Students get look at new Catholic school

The following article is a re-print of Students get look at new Catholic School by Travis Williams. All photos contributed by Matt Gentry of The Roanoke Times

BLACKSBURG — Anna is really looking forward to drinking water at her new school, next fall.

“I’m really excited because then I don’t have to kneel or sit on the ground to try and get water,” the St. John Neumann Academy fourth-grader said.

Multi-level water fountains are just one feature of the private Catholic school’s new 20,000-square-foot complex on Yellow Sulfur Road that Anna and her classmates toured for the first time this week.

It looks small on the outside, but when you walk in it’s humongous, said Anna’s classmate, Quinn.

The building’s first bell is scheduled to ring for all of the school’s preschool through eighth-grade students in August, said school Director Julia Wharton.

Along with the new water fountains, the school will contain 16 660-square-foot classrooms, a multipurpose room, to be used as the school’s first gym, auditorium and cafeteria, and the school’s first chapel.

“So if you get stressed you’ll be able to go and talk to the Lord,” Quinn said.

Wharton said the entire project, including the 8.5-acre campus, cost $4 million, which was provided by private investors and built by Roanoke-based Lionberger Construction.

Currently the school, which began with 17 students in 2003, is located in a rented space near the Virginia Tech Corporate Research Center — a facility that has been maxed out by the school’s 115 students.

Wharton said the new space should allow for as many as 250 students and should expand many of the extra curricular offerings at the only Catholic school between Bristol and Roanoke.
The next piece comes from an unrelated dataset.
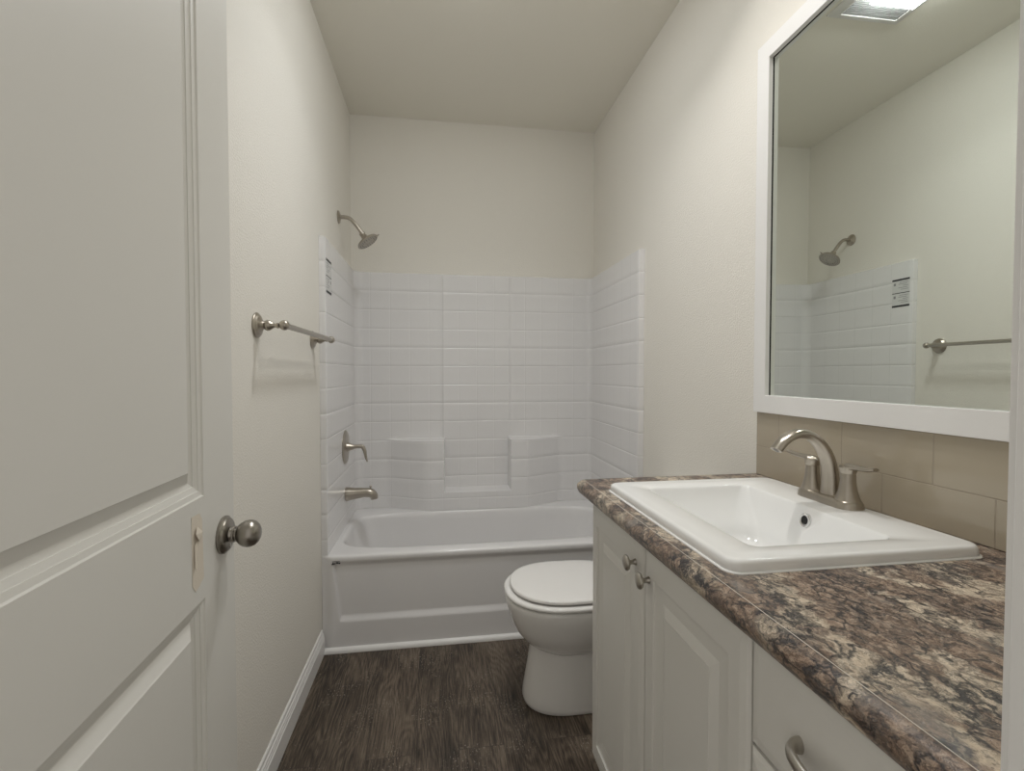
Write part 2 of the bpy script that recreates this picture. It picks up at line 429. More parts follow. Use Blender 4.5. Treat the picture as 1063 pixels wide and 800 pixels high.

“Right now we really don’t have any space other than classroom space,” she said.

Despite the structure’s new offerings to the students, Wharton said she’s most excited about what they will bring to the building.

It’s never been about the buildings, it’s about the children and students and everything that gets breathed into it, Wharton said.

“They’re so full of ideas of what they want to see in a new school, that’s the exciting thing,” she said.

When asked, several of the students made clear what they most hope to see at the new facility.

“More kids can come and we can have more friends,” fourth-grader Mariana said.